Arts & Entertainment

What We’re Still Getting Wrong About the Unabomber

By R.H. Lossin The Nation

Ted Kaczynski’s violence—reexamined in a new biopic—fascinates US audiences, but not for the reasons we think.

In 1995, The Washington Post published a 35,000-word manifesto in a bid to prevent the detonation of a bomb at Los Angeles International Airport and end the FBI’s most expensive manhunt to date. The text, “Industrial Society and Its Future,” was penned by Theodore Kaczynski, otherwise known as the Unabomber. Between 1978 and 1995, Kaczynski, a Harvard-educated mathematician living off the grid in in Lincoln, Mont., killed three people and injured 23 more with bombs that he constructed in his cabin and sent through the mail. He was known to the public as the Unabomber in reference to his targets, which were almost exclusively universities and airports.

It is uncomfortable to admit that the manifesto, while the product of a morally unjustifiable actor, is not the ranting of a lunatic. Violence doesn’t need to be justifiable to be comprehensible.
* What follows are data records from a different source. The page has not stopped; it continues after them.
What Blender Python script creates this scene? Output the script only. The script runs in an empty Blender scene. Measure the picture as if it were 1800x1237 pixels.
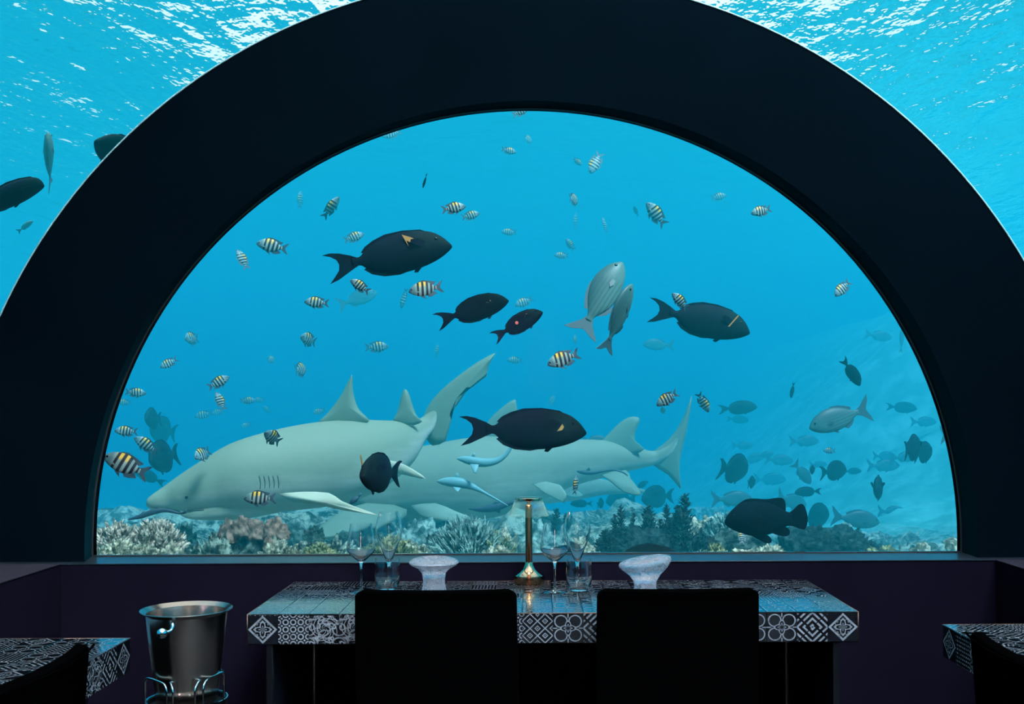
import bpy, bmesh, math, random
from mathutils import Vector, Matrix, noise

random.seed(7)
C = bpy.context.scene.collection
PI = math.pi

# ------------------------------------------------------------------ camera
F = 1900.0            # focal length in pixels of the 1800x1237 frame
CX, CY = 940.0, 730.0  # principal point
CAMZ = 1.41
ROLL = math.radians(0.27)
cam_d = bpy.data.cameras.new('camera')
cam = bpy.data.objects.new('camera', cam_d)
C.objects.link(cam)
cam_d.sensor_width = 36.0
cam_d.lens = 36.0 * F / 1800.0
cam_d.shift_x = (900.0 - CX) / 1800.0
cam_d.shift_y = (CY - 618.5) / 1800.0
cam_d.clip_start = 0.02
cam_d.clip_end = 400
cam.matrix_world = Matrix.Translation((0, 0, CAMZ)) @ Matrix.Rotation(PI / 2, 4, 'X') @ Matrix.Rotation(-ROLL, 4, 'Z')
bpy.context.scene.camera = cam

# ------------------------------------------------------------------ sky, sun, exposure
sc = bpy.context.scene
sc.view_settings.view_transform = 'Standard'
sc.view_settings.look = 'None'
sc.view_settings.gamma = 1.0
sc.view_settings.exposure = 0.0
sc.view_settings.use_curve_mapping = False
sc.cycles.volume_bounces = 2
sc.cycles.max_bounces = 10
world = bpy.data.worlds.new('world')
sc.world = world
world.use_nodes = True
wn = world.node_tree
wb = wn.nodes['Background']
wb.inputs['Color'].default_value = (1.0, 0.80, 0.68, 1)
wb.inputs['Strength'].default_value = 2.1
sun_d = bpy.data.lights.new('sun', 'SUN')
sun_d.energy = 14.0
sun_d.angle = math.radians(14)
sun_d.color = (1.0, 0.97, 0.92)
sun = bpy.data.objects.new('sun', sun_d)
C.objects.link(sun)
sun.location = (6, 8, 12)
sun.rotation_euler = Vector((-0.36, 0.44, -0.82)).to_track_quat('-Z', 'Y').to_euler()

def spot(loc, target, energy, size, color, radius=0.05, blend=0.6):
    d = bpy.data.lights.new('downlight', 'SPOT')
    d.energy = energy; d.spot_size = math.radians(size); d.spot_blend = blend
    d.color = color; d.shadow_soft_size = radius
    o = bpy.data.objects.new('downlight', d); C.objects.link(o)
    o.location = loc
    o.rotation_euler = (Vector(target) - Vector(loc)).to_track_quat('-Z', 'Y').to_euler()
    return o

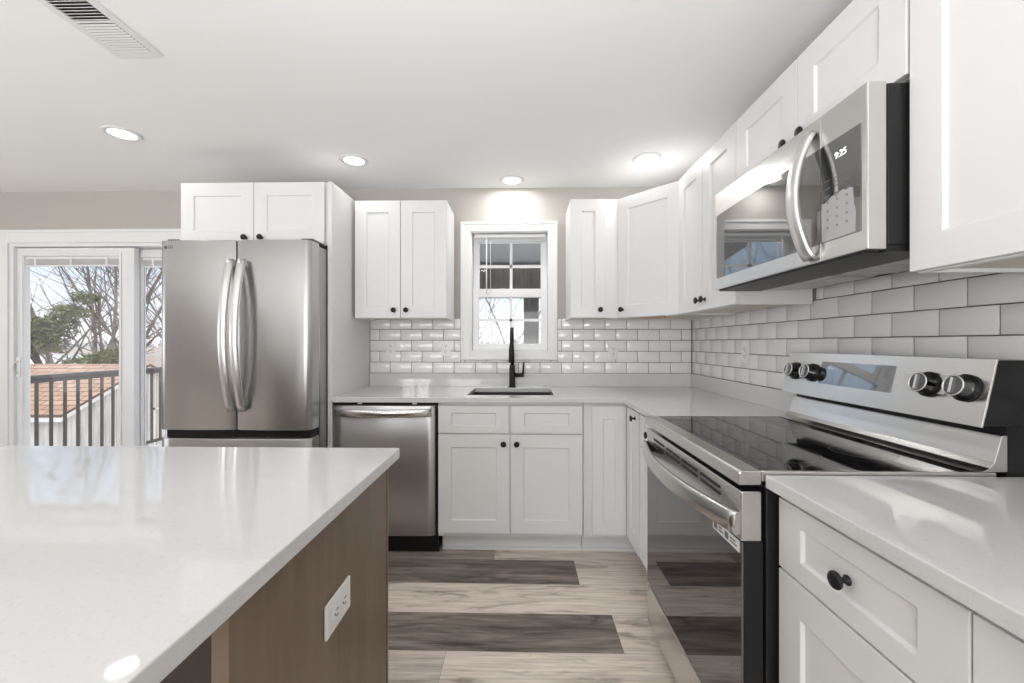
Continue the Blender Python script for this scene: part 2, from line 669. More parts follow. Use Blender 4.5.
def sash(x0, x1, z0, z1, sw, tw, bw, y0, y1, zm, xm, name):
    b = MB()
    b.box(x0, x0 + sw, y0, y1, z0, z1).box(x1 - sw, x1, y0, y1, z0, z1)
    b.box(x0 + sw, x1 - sw, y0, y1, z1 - tw, z1).box(x0 + sw, x1 - sw, y0, y1, z0, z0 + bw)
    s = W(b).build(name, M['vinyl'], win, bevel=0.003)
    yc = (y0 + y1) / 2
    b = MB()
    b.box(xm - 0.010, xm + 0.010, yc - 0.006, yc + 0.006, z0 + bw, z1 - tw)
    b.box(x0 + sw, x1 - sw, yc - 0.006, yc + 0.006, zm - 0.010, zm + 0.010)
    W(b).build('grille', M['vinyl'], s)
    b = MB()
    b.box(x0 + sw, x1 - sw, yc + 0.0065, yc + 0.0105, z0 + bw, z1 - tw)
    W(b).build('glass', M['glass'], s)


sash(WX0 + 0.0125, WX1 - 0.0125, 1.575, WZ1 - 0.0125, 0.046, 0.05, 0.045, D + 0.095, D + 0.130, 1.795, -0.078, 'upper_sash')
sash(WX0 + 0.0125, WX1 - 0.0125, WZ0 + 0.0125, 1.622, 0.046, 0.062, 0.046, D + 0.050, D + 0.085, 1.393, -0.078, 'lower_sash')

# raised mini blind of the sink window
bl = thing('window_blind', 'white mini blind fully raised at the top of the small sink window', 'blind', (-0.086, D + 0.025, 1.975))
MB().box(-0.255, 0.255, -0.012, 0.016, 0.012, 0.035).build('headrail', M['vinyl'], bl, bevel=0.002)
b = MB()  # left wall window, added so light reaches the range side
for i in range(6):
    b.box(-0.25, 0.25, -0.011, 0.014, -0.010 + i * 0.0036, -0.0085 + i * 0.0036)
b.build('slat_stack', M['vinyl'], bl)
MB().tube([(-0.168, -0.010, 0.012), (-0.168, -0.012, -0.40)], 0.0045, 8).build('tilt_wand', M['whiteplastic'], bl)
MB().tube([(-0.140, -0.008, 0.0), (-0.139, -0.008, -0.40)], 0.0015, 6).build('pull_cord', M['whiteplastic'], bl)

# ---- sliding patio door
door = thing('door_1', 'x', 'x', ((DX0 + DX1) / 2, D, 0), kind='structure')
door.pop('label', None)
door.pop('category', None)
dox = -(DX0 + DX1) / 2


def DW(b):
    bmesh.ops.translate(b.bm, verts=b.bm.verts[:], vec=(dox, -D, 0))
    return b


b = MB()  # left wall window, added so light reaches the range side
CW = 0.092
b.box(DX0 - CW, DX0 + 0.004, D - 0.017, D, 0, DZ + CW)
b.box(DX0 + 0.004, DX1 - 0.004, D - 0.017, D, DZ - 0.004, DZ + CW)
b.box(DX0 - CW, DX1 - 0.004, D - 0.026, D - 0.017, DZ + CW - 0.022, DZ + CW)
b.box(DX0 - CW, DX0 - CW + 0.02, D - 0.026, D - 0.017, 0, DZ + CW - 0.022)
DW(b).build('casing', M['trim'], door, bevel=0.003)
b = MB()  # left wall window, added so light reaches the range side
b.box(DX0, DX0 + 0.035, D - 0.004, D + 0.066, 0, DZ).box(DX1 - 0.035, DX1, D - 0.004, D + T, 0, DZ)
b.box(DX0 + 0.035, DX1 - 0.035, D - 0.004, D + T, DZ - 0.028, DZ).box(DX0 - 0.084, DX0 - 0.002, D + 0.0005, D + 0.03, 0, DZ).box(DX0 + 0.035, DX1 - 0.035, D, D + T, 0, 0.03)
DW(b).build('frame', M['vinyl'], door, bevel=0.002)


def slider(name, x0, x1, g0, g1, y0, y1):
    b = MB()
    b.box(x0, g0, y0, y1, 0.03, DZ - 0.034).box(g1, x1, y0, y1, 0.03, DZ - 0.034)
    b.box(g0, g1, y0, y1, 1.870, DZ - 0.034).box(g0, g1, y0, y1, 0.03, 0.16)
    # raised glazing bead
    frame_ring(b, g0 - 0.024, g1 + 0.024, 0.140, 1.894, 0.018, y0 - 0.006, y0)
    s = DW(b).build(name, M['vinyl'], door, bevel=0.003)
    b = MB().box(g0, g1, y1 - 0.018, y1 - 0.012, 0.16, 1.870)
    DW(b).build('glass', M['glass'], s)
    return s


s1 = slider('sliding_panel', -3.758, -2.866, -3.703, -2.983, D + 0.020, D + 0.062)
slider('fixed_panel', -2.940, -2.020, -2.868, -2.10, D + 0.080, D + 0.122)
b = MB()  # left wall window, added so light reaches the range side
b.box(-3.750, -3.720, D + 0.008, D + 0.020, 0.97, 1.12)
b.tube([(-3.735, D + 0.010, 1.00), (-3.735, D - 0.020, 1.01), (-3.735, D - 0.024, 1.045), (-3.735, D - 0.020, 1.08), (-3.735, D + 0.010, 1.09)], 0.007, 8)
DW(b).build('pull_handle', M['whiteplastic'], s1, bevel=0.002)

for nm, x0, x1, yy, lb in (('window_blind', -3.700, -2.986, D + 0.030, 'raised white blind stack at the top of the left patio door glass'),
                           ('window_blind', -2.864, -2.12, D + 0.090, 'raised white blind stack atop the patio door pane beside the fridge')):
    bl = thing(nm, lb, 'blind', ((x0 + x1) / 2, yy, 1.802), group='raised blinds of the patio door')
    hw = (x1 - x0) / 2
    MB().box(-hw, hw, -0.004, 0.010, 0.048, 0.066).build('headrail', M['vinyl'], bl, bevel=0.001)
    b = MB()
    for i in range(13):
        b.box(-hw + 0.003, hw - 0.003, -0.004, 0.010, 0.006 + i * 0.0032, 0.0072 + i * 0.0032)
    b.build('slat_stack', M['vinyl'], bl)
    MB().box(-hw + 0.002, hw - 0.002, -0.004, 0.010, -0.006, 0.004).build('bottom_rail', M['vinyl'], bl, bevel=0.001)
    for fx_ in (-0.78, -0.02, 0.74):
        MB().box(fx_ * hw - 0.008, fx_ * hw + 0.008, -0.007, -0.0045, -0.006, 0.066).build('ladder_tape', M['whiteplastic'], bl)

# simple frames of the assumed windows behind the camera
for i, (x0, x1) in enumerate(((-1.7, 0.5), (-2.8, -2.1))):
    b = MB()
    frame_ring(b, x0, x1, 0.6, 2.1, 0.05, FW - 0.09, FW - 0.05)
    b.box((x0 + x1) / 2 - 0.03, (x0 + x1) / 2 + 0.03, FW - 0.09, FW - 0.05, 0.65, 2.05)
    struct(b.build('window_%d' % (i + 2), M['vinyl'], bevel=0.003))
b = MB()  # left wall window, added so light reaches the range side
for (ya, yb, za, zb) in ((0.2, 0.25, 0.6, 2.1), (1.85, 1.9, 0.6, 2.1), (0.25, 1.85, 2.05, 2.1), (0.25, 1.85, 0.6, 0.65), (1.02, 1.08, 0.65, 2.05)):
    b.box(LW - 0.09, LW - 0.05, ya, yb, za, zb)
struct(b.build('window_4', M['vinyl'], bevel=0.003))

# ------------------------------------------------------------------ subway tile
GR = 0.0034
TP, TH = 0.1545, 0.0788


def tiles(us, zrows, m_axis, plane, sign, us_off, umin, umax, hole=None):
    """m_axis 1: tiles on back wall (u = x); 0: on right wall (u = y)"""
    b = MB()
    rn = random.Random(5 + m_axis)

    def put(u, z, n):
        return b.v(u, plane + sign * n, z) if m_axis == 1 else b.v(plane + sign * n, u, z)

    def tile(u0, u1, z0, z1):
        if u1 - u0 < 0.006 or z1 - z0 < 0.006:
            return
        t, ch = 0.008, 0.0022
        tl = [rn.uniform(-0.0002, 0.0002) for _ in range(3)]
        cs = [(u0, z0), (u1, z0), (u1, z1), (u0, z1)]
        ci = [(u0 + ch, z0 + ch), (u1 - ch, z0 + ch), (u1 - ch, z1 - ch), (u0 + ch, z1 - ch)]
        cor = [tl[0], tl[0] + tl[1], tl[0] + tl[1] + tl[2], tl[0] + tl[2]]
        A = [put(u, z, 0.002) for u, z in cs]
        B = [put(u, z, t - ch * 0.55 + c_) for (u, z), c_ in zip(cs, cor)]
        C_ = [put(u, z, t + c_) for (u, z), c_ in zip(ci, cor)]
        for i in range(4):
            j = (i + 1) % 4
            b.face([A[i], A[j], B[j], B[i]])
            b.face([B[i], B[j], C_[j], C_[i]], True)
        b.face(C_, True)
    for r, (z0, z1) in enumerate(zrows):
        o = us_off[r % 2]
        n0 = math.floor((umin - o) / TP) - 1
        n1 = math.ceil((umax - o) / TP) + 1
        for n in range(n0, n1):
            a, c_ = max(o + n * TP, umin), min(o + (n + 1) * TP, umax)
            if c_ - a < 0.004:
                continue
            zt = min(z0 + TH, z1)
            segs = [(a, c_, z0, zt)]
            if hole:
                hx0, hx1, hz0, hz1 = hole
                ns = []
                for (p, q, e, f) in segs:
                    if q <= hx0 or p >= hx1 or f <= hz0 or e >= hz1:
                        ns.append((p, q, e, f))
                        continue
                    if p < hx0:
                        ns.append((p, hx0, e, f))
                    if q > hx1:
                        ns.append((hx1, q, e, f))
                    if e < hz0:
                        ns.append((max(p, hx0), min(q, hx1), e, hz0))
                segs = ns
            for (p, q, e, f) in segs:
                tile(p + GR / 2, q - GR / 2, e + GR / 2, f - GR / 2)
    return b


ZB = 1.008
zr = [(ZB + i * TH, ZB + (i + 1) * TH) for i in range(5)]
tb = thing('tile_backsplash', 'white subway tile backsplash on the window wall, dark grout', 'backsplash', (0.0, D, ZB))
CASX0, CASX1, CASZ0 = WX0 - 0.067, WX1 + 0.057, WZ0 - 0.059
b = tiles(None, zr, 1, D, -1, (R - 0.008 - TP * 0.97, R - 0.008 - TP * 1.47), -1.0965, R - 0.009, (CASX0, CASX1, CASZ0, 2.5))
bmesh.ops.translate(b.bm, verts=b.bm.verts[:], vec=(0, -D, -ZB))
b.build('tiles', M['tile'], tb)
b = MB()  # left wall window, added so light reaches the range side
b.slab([-1.0965, CASX0, CASX1, R], [ZB, CASZ0, ZB + 5 * TH], lambda i, j: not (i == 1 and j == 1), 1, D - 0.0045, D)
bmesh.ops.translate(b.bm, verts=b.bm.verts[:], vec=(0, -D, -ZB))
b.build('grout', M['grout'], tb)

tb = thing('tile_backsplash', 'white subway tile backsplash on the range wall, dark grout, running behind the stove', 'backsplash', (R, 1.3, ZB))
zr2 = [(ZB - TH, ZB)] + zr
YJ = 2.783
b = tiles(None, zr, 0, R, -1, (YJ - TP / 2, YJ), -0.42, D - 0.009)
c = tiles(None, [(ZB + 5 * TH, ZB + 5 * TH + 0.05)], 0, R, -1, (YJ, YJ), 0.985, 1.745)
me_ = bpy.data.meshes.new('tmp')
c.bm.to_mesh(me_)
c.bm.free()
b.bm.from_mesh(me_)
bpy.data.meshes.remove(me_)
c = tiles(None, [(ZB - TH, ZB)], 0, R, -1, (YJ, YJ), 0.998, 1.742)
me_ = bpy.data.meshes.new('tmp')
c.bm.to_mesh(me_)
c.bm.free()
b.bm.from_mesh(me_)
bpy.data.meshes.remove(me_)
bmesh.ops.translate(b.bm, verts=b.bm.verts[:], vec=(-R, -1.3, -ZB))
b.build('tiles', M['tile'], tb)
b = MB()  # left wall window, added so light reaches the range side
b.slab([-0.42, 0.985, 1.748, D - 0.005], [ZB, ZB + 5 * TH, ZB + 5 * TH + 0.052], lambda i, j: j == 0 or i == 1, 0, R - 0.0045, R)
bmesh.ops.translate(b.bm, verts=b.bm.verts[:], vec=(-R, -1.3, -ZB))
b.build('grout', M['grout'], tb)

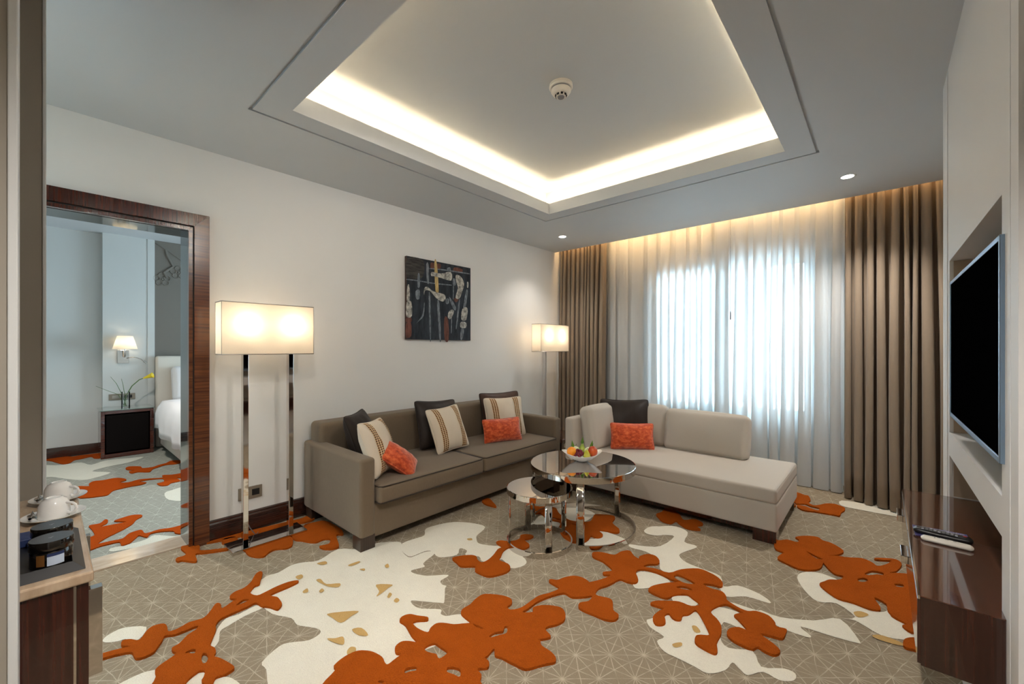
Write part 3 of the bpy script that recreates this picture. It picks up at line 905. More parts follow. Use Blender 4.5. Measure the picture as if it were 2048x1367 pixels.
GOLD=[
 [(-2.09,0.946),(-2.055,1.001),(-1.993,1.064),(-1.983,1.019),(-1.972,0.961),(-2.043,0.95)],
 [(-1.887,0.973),(-1.863,1.009),(-1.792,1.004),(-1.825,0.974)],
 [(-1.913,0.869),(-1.888,0.892),(-1.87,0.921),(-1.821,0.901),(-1.841,0.883),(-1.894,0.867)],
 [(-1.767,0.888),(-1.781,0.912),(-1.759,0.925),(-1.732,0.907),(-1.741,0.881)],
 [(-2.442,1.042),(-2.438,1.065),(-2.36,1.064),(-2.311,1.118),(-2.279,1.098),(-2.319,1.062),(-2.379,1.048)],
 [(-2.142,1.249),(-2.073,1.31),(-2.06,1.273),(-2.041,1.216),(-2.04,1.19),(-2.071,1.226)],
 [(-1.99,1.226),(-2.017,1.256),(-1.994,1.258),(-1.975,1.23)],
 [(-1.935,1.231),(-1.946,1.256),(-1.917,1.255),(-1.909,1.232)],
 [(-2.466,1.248),(-2.46,1.313),(-2.44,1.307),(-2.44,1.254)],
 [(-2.367,1.268),(-2.352,1.293),(-2.329,1.28)],
 [(-2.63,1.126),(-2.619,1.172),(-2.582,1.169),(-2.588,1.14)],
 [(-2.386,0.946),(-2.397,0.974),(-2.357,0.962),(-2.366,0.942)],
 [(-2.319,1.005),(-2.335,1.028),(-2.305,1.027),(-2.299,1.008)],
 [(-2.571,0.978),(-2.57,1.011),(-2.531,1.004),(-2.526,0.977)],
 [(-2.289,1.394),(-2.296,1.419),(-2.255,1.402),(-2.259,1.386)],
 [(-2.18,1.975),(-2.163,2.002),(-2.139,1.987),(-2.155,1.967)],
 [(-0.682,2.076),(-0.666,2.09),(-0.637,2.059),(-0.658,2.04)],
 [(-0.707,1.891),(-0.682,1.928),(-0.671,1.908),(-0.69,1.877)],
 [(-0.104,2.729),(-0.078,2.765),(-0.045,2.754),(-0.083,2.694)],
 [(-0.03,2.568),(0.006,2.6),(0.081,2.591),(0.064,2.564),(-0.006,2.551)],
]
BED_ORANGE=[
 [(-7.505,-0.001),(-7.548,0.062),(-7.561,0.153),(-7.48,0.225),(-7.495,0.282),(-7.479,0.368),(-7.452,0.465),(-7.143,0.455),(-7.168,0.399),(-7.307,0.378),(-7.251,0.291),(-7.239,0.236),(-7.104,0.196),(-7.073,0.143),(-7.219,0.093),(-7.374,0.051)],
 [(-6.315,0.599),(-6.371,0.636),(-6.278,0.719),(-6.173,0.725),(-6.147,0.806),(-6.206,0.871),(-6.238,0.935),(-6.331,1.01),(-6.203,1.092),(-6.113,1.015),(-6.15,0.922),(-6.082,0.835),(-6.035,0.791),(-5.928,0.75),(-6.017,0.671),(-6.006,0.617),(-6.12,0.607),(-6.125,0.656),(-6.216,0.603)],
 [(-5.825,0.219),(-5.753,0.283),(-5.846,0.287),(-5.934,0.323),(-5.908,0.392),(-5.915,0.482),(-5.823,0.54),(-5.733,0.548),(-5.689,0.495),(-5.623,0.553),(-5.665,0.632),(-5.628,0.712),(-5.565,0.808),(-5.671,0.823),(-5.617,0.896),(-5.594,0.994),(-5.387,0.975),(-5.44,0.903),(-5.299,0.91),(-5.282,0.834),(-5.221,0.799),(-5.248,0.753),(-5.366,0.737),(-5.383,0.79),(-5.518,0.801),(-5.581,0.706),(-5.573,0.63),(-5.488,0.673),(-5.436,0.63),(-5.443,0.559),(-5.428,0.488),(-5.406,0.425),(-5.282,0.379),(-5.29,0.316),(-5.324,0.248),(-5.403,0.196),(-5.742,0.209)],
 [(-4.472,0.22),(-4.466,0.278),(-4.537,0.31),(-4.503,0.326),(-4.428,0.312),(-4.383,0.273),(-4.363,0.343),(-4.356,0.416),(-4.44,0.355),(-4.48,0.402),(-4.495,0.462),(-4.457,0.51),(-4.403,0.514),(-4.354,0.473),(-4.277,0.446),(-4.21,0.402),(-4.157,0.35),(-4.132,0.325),(-4.095,0.288),(-4.013,0.239),(-4.002,0.304),(-3.99,0.347),(-4.002,0.371),(-4.067,0.406),(-4.086,0.462),(-4.056,0.476),(-3.978,0.485),(-3.989,0.56),(-3.959,0.625),(-3.958,0.69),(-3.927,0.718),(-3.752,0.686),(-3.818,0.628),(-3.875,0.625),(-3.936,0.559),(-3.943,0.505),(-3.891,0.48),(-3.967,0.448),(-3.938,0.428),(-3.861,0.385),(-3.857,0.346),(-3.934,0.342),(-3.946,0.299),(-3.947,0.246),(-3.926,0.203),(-3.948,0.184),(-4.175,0.194),(-4.207,0.234),(-4.346,0.231)],
]
BED_CREAM=[
 [(-7.21,-0.051),(-7.093,0.083),(-7.065,0.169),(-7.042,0.283),(-6.823,0.353),(-6.954,0.49),(-6.892,0.678),(-6.82,0.811),(-6.626,0.652),(-6.566,0.462),(-6.448,0.342),(-6.239,0.473),(-6.102,0.34),(-6.092,0.252),(-6.261,0.15),(-6.489,0.045),(-6.592,-0.046)],
 [(-4.966,0.736),(-5.028,0.802),(-5.028,0.885),(-4.597,0.84),(-4.721,0.73)],
 [(-3.87,0.294),(-3.856,0.368),(-3.863,0.471),(-3.907,0.524),(-3.779,0.615),(-3.752,0.686),(-3.644,0.666),(-3.746,0.446),(-3.796,0.299)],
]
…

As citizens of an imperial power, we are in fact quite good at understanding and even justifying violence—in the name of progress, democracy, economic stability, the rights of women—so perhaps we should be a bit more curious about the function of our parallel and ghoulish obsession with the supposedly inexplicable violence of psychologically aberrant individuals. While Kaczynski was certainly disturbed, repeated popular attempts to “understand” his individual problems (there have been four feature-length films and two Netflix series since his capture, not to mention innumerable plot arcs organized around similar characters) seem more like anxious efforts to ignore something else.